Warner Bros Discovery: M&A disaster movie seeks Hollywood ending

Warner Brother Discovery seems to be losing the plot. In early spring, Discovery closed its blockbuster acquisition of Warner Media assets from AT&T. Broadcasting group HBO was the biggest trophy.

The fortified US media group was supposed to be a serious rival to the likes of Disney, Netflix and Comcast. For now, it looks like the latest M&A meltdown.

Late on Monday, WBD said that it would take as much as $4.3bn in restructuring charges. The bulk of these consist of content impairments and development write-offs. This will not be the last we hear of the money pit created by the streaming wars

Hollywood was left in shock earlier this year when WBD shelved the release of the Batgirl film adaptation. Over the summer, the company admitted it had reduced its $10bn operating profit target for 2022 by as much as a tenth.

Media integrations are messy.

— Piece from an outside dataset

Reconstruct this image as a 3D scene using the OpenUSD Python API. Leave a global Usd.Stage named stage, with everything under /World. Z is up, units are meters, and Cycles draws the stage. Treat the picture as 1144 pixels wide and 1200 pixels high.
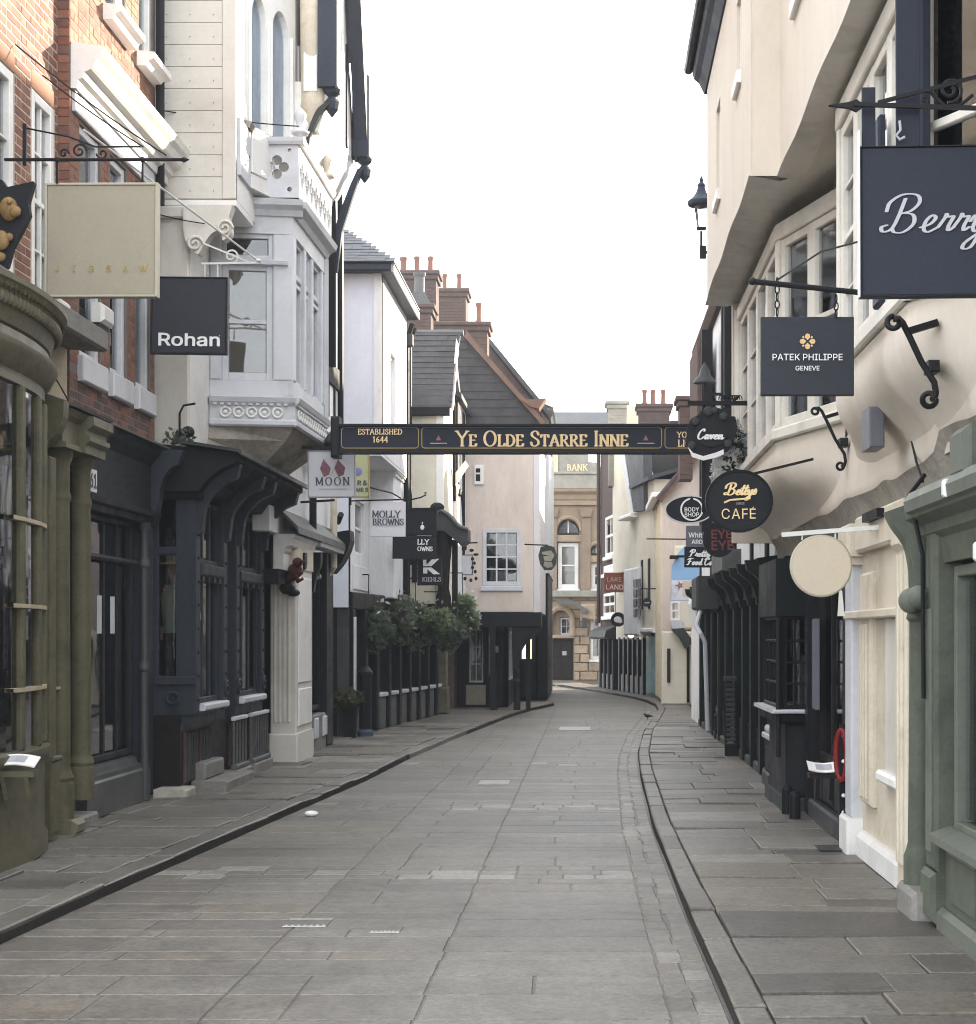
import math, random
import numpy as np, trimesh, usdkit, meshkit
from pxr import Usd, UsdGeom, UsdShade, UsdLux, Gf, Sdf, Vt
from shapely.geometry import Polygon, LineString, Point, box as sbox
from shapely import affinity
from shapely.ops import unary_union

stage = Usd.Stage.CreateInMemory()
UsdGeom.SetStageUpAxis(stage, UsdGeom.Tokens.z)
UsdGeom.SetStageMetersPerUnit(stage, 1.0)
world = UsdGeom.Xform.Define(stage, '/World')
stage.SetDefaultPrim(world.GetPrim())
R = random.Random(7)
NR = np.random.default_rng(7)

# ---------------------------------------------------------------- camera, sky, sun, exposure
CX, CY, F, H = 690.0, 745.0, 2000.0, 1.6          # vanishing point and focal length in pixels of the 1144 x 1200 photo, eye height
cam = UsdGeom.Camera.Define(stage, '/World/camera')
cam.CreateHorizontalApertureAttr(24.0)
cam.CreateVerticalApertureAttr(24.0 * 1200 / 1144)
cam.CreateFocalLengthAttr(24.0 * F / 1144)
cam.CreateHorizontalApertureOffsetAttr(24.0 * (572 - CX) / 1144)
cam.CreateVerticalApertureOffsetAttr(24.0 * (CY - 600) / 1144)
cam.CreateClippingRangeAttr(Gf.Vec2f(0.1, 2000))
cam.AddTranslateOp().Set(Gf.Vec3d(0, 0, H))
cam.AddRotateXOp().Set(90.0)
cam.CreateExposureAttr(2.1)
SUN_AZ, SUN_EL = math.radians(40), math.radians(19)
sun_dir = np.array([math.sin(SUN_AZ) * math.cos(SUN_EL), math.cos(SUN_AZ) * math.cos(SUN_EL), math.sin(SUN_EL)])
sky = UsdLux.DomeLight.Define(stage, '/World/sky')
UsdGeom.Scope.Define(stage, '/World/Looks')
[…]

WBD is attempting to smash two disparate companies together amid an economic slowdown and an advertising slump. Still, front-loading bad financial results is an age-old plot device to set up a happy ending.

On Tuesday, shares of WBD moved little. Wall Street was already braced for bad news. Since the deal closed in the spring, WBD shares are down by nearly half. Investors now worry that a $50bn debt load looks bloated compared with a market capitalisation of just $30bn.

WBD says that of $4bn in potential charges, cash costs only represent about a quarter. That might be comforting except that just months ago it shelled out $42bn to AT&T and gave shareholders in the telecoms group 71 per cent of the new WBD. According to filings, the transaction has generated $21bn alone in new goodwill on the balance sheet, representing the excess purchase price that cannot be allocated to specific assets. 

WBD believes that in the next year or two it will become a streamlined cash machine. At that moment of triumph, accounting charges from yesteryear would mean little. Today’s write-offs are an ominous warning against assuming that is a foregone conclusion.